Caution: this post contains graphic references to meat.
As you may have gathered from the Laundry Post, our household takes on the domestic arts at a large scale. Not only do the males scorn the dirtying of just a few socks or T-shirts, one of them also convinced me that we should buy some meat. Direct from a farmer, on the hoof, a cow and a pig. It's so much cheaper that way, plus we know the farmer. It's grass fed! This means that I should have delayed that post of Red Things, until after we got the 700 pounds of meat. (Yes, that is, by volume, at least a hogshead (maybe two?) and a bit more than 2/3 of a ton!)
Not very photogenic is it? Don't worry, I'm not going to turn this into a meat blog, but I have been spending a lot of time reading meat blogs trying to figure out what to do with two pork bellies and about 40 pounds of soup bones that we couldn't squeeze into a freezer. Interestingly, most meat blogs are written by men. Men who scorn archaic forms of measurements in their recipes for pancetta. This means I have been spending hours scribbling conversions from ounces to grams, and grams to pounds, and ounces to teaspoons and cursing our whole system of weights and measures and thinking perhaps it might not be so very un-American after all to convert to the metric system. I didn't know, but the whole pints, quarts, gallons, bushels, hogsheads and firkins up to the ton system is based on the ounce, which is--get this--a "mouthful." Yes, our system is based on mouthful units. I can't decide if this is brilliant or disgusting, but thinking about it makes me feel very full.
Thanks be to the weather gods, it has been below freezing most of the week, so our front porch has been turned into a meat locker for the overflow. It's very difficult to rent cold storage these days, plus it's just so classy to meet your house guests with the sights and smells of a butcher shop.
There has been one especially bright spot in all this and that is that I got to go on a quest for a strange ingredient. Sometimes I feel that internet shopping has turned those once rare and difficult to find things into what my son calls "plain old." The thrill of hunting down an elusive item is just not that exciting when it is too easy. But, I needed curing salt for my pancetta and I was too impatient to order it, so I had to call around to all the butcher shops in the area that still make their sausages. Finally, I connected with a butcher at Everett's who told me to come on over.
I knew I was in the right place, because Everett's hasn't changed much from the 1960's, except that the flat bread section has expanded from just lefse, to lefse, tortillas and Injera. And the butcher was an old guy! I adore old guys. Not only did he sell me a container of pink salt for $1.50, I got a tour of the shop. They have a huge sooty smokehouse in the shop. I got to peek in and see sausages hanging over piles of smoldering sawdust! They have a brining vat for corned beef! I got samples of their own lunch meats! I got a verbal recipe for bacon! I got proportional information of curing salt to meat in pounds and ounces (4 oz. per 100 pounds of beef, in case you are interested.) I would have taken photos, but I always feel like a jerk taking pictures in public places.

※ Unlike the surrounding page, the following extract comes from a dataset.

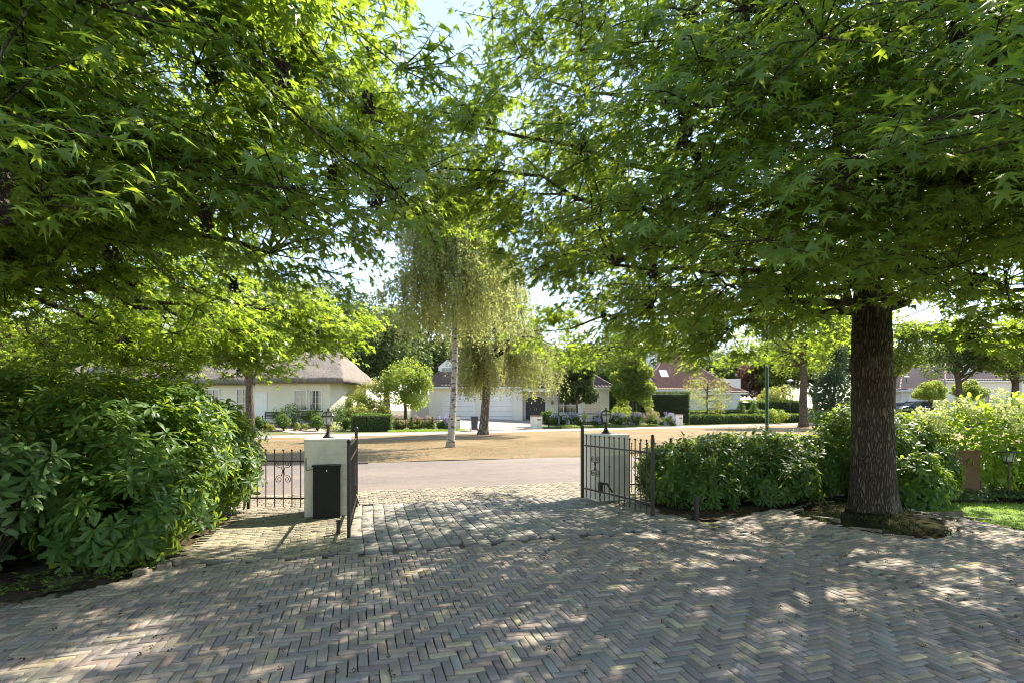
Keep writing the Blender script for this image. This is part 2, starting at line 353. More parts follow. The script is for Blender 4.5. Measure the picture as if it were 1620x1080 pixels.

The pancetta and bacon are now curing. The beef stock is cooling so I can remove the fat. Friends have helped me empty the porch of meat. I have stopped shuffling meat cuts around. Tonight my husband made steak ou poivre served with tater tots. I'm not sure the French would approve of that combo, but it is fabulous. I did notice the kids were less excited than I. I heard something about the meat being chewy and "too beefy." Hmm, we could have a problem.